What is expected: Determine the count of lines holding "shingles" and give that count alone.

Available data:
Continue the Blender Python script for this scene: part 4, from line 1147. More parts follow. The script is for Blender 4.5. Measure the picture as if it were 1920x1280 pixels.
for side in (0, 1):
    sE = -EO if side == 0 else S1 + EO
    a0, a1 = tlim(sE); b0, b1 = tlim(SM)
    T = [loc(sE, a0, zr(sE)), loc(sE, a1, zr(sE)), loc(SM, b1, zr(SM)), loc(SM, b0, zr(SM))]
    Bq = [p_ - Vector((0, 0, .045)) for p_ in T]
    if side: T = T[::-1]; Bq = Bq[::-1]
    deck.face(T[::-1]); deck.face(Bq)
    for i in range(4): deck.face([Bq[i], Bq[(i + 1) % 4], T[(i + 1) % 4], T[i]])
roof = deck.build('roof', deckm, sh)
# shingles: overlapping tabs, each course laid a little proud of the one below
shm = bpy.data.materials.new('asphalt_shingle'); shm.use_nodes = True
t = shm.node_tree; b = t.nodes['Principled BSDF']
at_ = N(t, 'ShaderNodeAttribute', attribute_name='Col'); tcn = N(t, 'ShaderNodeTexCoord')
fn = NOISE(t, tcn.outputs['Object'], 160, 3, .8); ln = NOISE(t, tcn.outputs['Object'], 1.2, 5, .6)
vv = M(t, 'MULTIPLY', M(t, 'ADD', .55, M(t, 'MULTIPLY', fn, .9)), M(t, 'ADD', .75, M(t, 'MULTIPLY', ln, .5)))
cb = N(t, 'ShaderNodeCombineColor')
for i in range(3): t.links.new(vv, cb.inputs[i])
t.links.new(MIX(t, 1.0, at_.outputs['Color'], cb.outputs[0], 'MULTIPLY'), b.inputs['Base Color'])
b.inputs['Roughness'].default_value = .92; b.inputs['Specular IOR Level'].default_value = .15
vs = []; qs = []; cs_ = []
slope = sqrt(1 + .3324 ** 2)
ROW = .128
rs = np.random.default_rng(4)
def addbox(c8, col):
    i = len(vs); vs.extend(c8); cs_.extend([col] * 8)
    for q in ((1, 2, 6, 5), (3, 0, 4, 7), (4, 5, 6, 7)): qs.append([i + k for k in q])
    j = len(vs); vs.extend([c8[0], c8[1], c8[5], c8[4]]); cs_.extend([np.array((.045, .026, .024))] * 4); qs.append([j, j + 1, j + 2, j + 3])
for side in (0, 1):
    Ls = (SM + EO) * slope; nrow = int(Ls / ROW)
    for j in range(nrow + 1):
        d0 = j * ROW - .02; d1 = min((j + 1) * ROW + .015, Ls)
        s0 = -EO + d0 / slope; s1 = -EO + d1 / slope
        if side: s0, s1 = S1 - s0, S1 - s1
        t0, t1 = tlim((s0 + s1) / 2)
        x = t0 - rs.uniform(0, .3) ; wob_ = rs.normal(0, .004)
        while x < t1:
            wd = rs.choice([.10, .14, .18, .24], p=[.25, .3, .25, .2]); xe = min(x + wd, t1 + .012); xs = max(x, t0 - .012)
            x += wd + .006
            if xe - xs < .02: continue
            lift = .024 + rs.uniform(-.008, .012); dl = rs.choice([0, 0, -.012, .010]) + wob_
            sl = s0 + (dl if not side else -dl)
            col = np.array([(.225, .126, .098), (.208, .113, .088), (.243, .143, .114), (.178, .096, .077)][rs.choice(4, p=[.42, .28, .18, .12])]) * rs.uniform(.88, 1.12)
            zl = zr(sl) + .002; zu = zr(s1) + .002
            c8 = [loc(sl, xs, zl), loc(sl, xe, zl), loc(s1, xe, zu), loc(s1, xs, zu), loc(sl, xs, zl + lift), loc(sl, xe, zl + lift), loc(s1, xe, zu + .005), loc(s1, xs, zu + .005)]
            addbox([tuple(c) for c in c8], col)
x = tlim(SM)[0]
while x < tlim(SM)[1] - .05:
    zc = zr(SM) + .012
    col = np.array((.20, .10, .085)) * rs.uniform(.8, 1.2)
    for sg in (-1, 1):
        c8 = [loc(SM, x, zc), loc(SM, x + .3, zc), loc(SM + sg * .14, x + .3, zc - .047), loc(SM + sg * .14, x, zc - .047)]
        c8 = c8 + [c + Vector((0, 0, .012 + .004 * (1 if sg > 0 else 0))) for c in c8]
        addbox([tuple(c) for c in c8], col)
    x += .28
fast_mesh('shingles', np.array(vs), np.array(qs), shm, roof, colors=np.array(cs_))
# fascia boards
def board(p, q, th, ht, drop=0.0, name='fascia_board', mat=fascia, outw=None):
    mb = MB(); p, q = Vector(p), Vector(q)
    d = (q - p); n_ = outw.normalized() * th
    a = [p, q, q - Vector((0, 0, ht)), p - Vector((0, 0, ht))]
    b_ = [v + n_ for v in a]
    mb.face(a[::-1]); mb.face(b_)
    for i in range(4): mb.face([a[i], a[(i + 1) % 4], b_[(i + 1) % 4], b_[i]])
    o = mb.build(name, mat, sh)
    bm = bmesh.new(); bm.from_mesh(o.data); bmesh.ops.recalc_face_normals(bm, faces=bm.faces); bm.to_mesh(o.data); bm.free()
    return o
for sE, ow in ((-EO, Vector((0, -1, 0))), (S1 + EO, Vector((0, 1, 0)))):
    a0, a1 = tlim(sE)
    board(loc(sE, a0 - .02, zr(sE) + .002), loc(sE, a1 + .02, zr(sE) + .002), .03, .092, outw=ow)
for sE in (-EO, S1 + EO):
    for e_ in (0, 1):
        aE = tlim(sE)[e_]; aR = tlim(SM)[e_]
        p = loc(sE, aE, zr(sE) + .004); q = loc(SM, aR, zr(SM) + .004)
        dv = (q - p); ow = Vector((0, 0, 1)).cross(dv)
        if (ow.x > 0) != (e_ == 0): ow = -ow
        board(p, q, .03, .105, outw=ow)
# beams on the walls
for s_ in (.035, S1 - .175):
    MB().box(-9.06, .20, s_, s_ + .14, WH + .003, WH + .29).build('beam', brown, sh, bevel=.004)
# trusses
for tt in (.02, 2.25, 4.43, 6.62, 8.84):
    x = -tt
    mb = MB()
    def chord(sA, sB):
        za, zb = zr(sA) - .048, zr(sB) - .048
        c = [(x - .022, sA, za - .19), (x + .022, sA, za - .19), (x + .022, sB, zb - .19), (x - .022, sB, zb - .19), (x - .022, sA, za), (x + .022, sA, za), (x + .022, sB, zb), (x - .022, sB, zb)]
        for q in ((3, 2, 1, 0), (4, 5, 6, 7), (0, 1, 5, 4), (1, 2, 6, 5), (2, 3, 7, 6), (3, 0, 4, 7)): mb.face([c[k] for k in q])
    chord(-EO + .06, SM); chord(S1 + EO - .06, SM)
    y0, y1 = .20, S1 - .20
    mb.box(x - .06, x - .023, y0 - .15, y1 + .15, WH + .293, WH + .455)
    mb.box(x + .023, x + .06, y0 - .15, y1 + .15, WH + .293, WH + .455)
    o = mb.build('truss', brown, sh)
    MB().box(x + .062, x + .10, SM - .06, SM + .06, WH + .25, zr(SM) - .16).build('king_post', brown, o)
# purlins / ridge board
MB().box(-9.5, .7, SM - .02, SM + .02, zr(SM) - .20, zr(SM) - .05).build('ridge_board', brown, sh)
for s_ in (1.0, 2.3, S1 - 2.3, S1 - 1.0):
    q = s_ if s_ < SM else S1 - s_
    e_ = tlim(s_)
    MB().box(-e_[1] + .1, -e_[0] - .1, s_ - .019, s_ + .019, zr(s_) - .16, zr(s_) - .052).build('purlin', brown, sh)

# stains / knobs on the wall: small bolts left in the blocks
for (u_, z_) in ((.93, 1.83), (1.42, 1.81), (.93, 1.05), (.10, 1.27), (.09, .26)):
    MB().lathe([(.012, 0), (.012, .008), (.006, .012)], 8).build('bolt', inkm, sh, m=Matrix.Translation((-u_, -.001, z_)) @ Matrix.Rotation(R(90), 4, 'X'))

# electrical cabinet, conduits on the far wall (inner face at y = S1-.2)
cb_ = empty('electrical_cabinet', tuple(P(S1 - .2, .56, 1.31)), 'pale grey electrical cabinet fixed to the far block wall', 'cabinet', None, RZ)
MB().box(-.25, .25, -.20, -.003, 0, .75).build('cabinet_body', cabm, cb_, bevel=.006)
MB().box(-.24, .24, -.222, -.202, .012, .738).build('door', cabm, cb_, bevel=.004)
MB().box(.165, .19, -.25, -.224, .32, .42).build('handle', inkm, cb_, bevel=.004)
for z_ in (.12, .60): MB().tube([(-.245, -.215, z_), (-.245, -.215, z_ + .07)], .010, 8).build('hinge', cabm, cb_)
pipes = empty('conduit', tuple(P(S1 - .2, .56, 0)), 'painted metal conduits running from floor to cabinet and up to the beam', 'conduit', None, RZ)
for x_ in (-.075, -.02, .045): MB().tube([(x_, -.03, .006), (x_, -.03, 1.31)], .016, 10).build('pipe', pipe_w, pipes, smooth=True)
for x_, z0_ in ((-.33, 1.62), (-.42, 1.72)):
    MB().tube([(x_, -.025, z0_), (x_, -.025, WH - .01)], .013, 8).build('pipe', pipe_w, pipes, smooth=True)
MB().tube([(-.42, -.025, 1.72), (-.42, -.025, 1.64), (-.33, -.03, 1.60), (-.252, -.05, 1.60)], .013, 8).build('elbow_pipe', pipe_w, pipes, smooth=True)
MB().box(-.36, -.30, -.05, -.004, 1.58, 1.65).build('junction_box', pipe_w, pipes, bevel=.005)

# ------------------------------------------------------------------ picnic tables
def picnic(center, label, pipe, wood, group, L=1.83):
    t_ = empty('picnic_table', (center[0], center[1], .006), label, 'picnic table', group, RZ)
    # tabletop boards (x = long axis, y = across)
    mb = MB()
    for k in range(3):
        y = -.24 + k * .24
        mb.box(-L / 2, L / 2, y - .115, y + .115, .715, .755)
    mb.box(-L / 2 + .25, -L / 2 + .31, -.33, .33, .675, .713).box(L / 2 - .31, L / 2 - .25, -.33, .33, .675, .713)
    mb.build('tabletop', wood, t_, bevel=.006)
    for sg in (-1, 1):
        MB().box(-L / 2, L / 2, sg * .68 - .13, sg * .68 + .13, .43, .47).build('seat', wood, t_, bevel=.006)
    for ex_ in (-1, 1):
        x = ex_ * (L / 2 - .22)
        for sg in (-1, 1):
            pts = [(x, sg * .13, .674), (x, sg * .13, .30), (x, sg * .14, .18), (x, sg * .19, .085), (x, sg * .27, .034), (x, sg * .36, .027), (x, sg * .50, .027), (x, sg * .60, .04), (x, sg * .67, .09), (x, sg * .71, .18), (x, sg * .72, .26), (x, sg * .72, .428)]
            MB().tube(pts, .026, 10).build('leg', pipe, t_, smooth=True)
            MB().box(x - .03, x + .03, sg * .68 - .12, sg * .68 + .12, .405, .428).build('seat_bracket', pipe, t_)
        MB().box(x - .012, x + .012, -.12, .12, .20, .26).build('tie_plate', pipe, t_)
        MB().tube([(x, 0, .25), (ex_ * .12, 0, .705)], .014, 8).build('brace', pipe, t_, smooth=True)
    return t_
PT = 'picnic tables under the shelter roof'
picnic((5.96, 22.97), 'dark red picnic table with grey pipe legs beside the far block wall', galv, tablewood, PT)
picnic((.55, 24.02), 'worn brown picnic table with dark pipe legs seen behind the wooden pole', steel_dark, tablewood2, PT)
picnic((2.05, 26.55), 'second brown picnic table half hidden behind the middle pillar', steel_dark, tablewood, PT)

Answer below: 2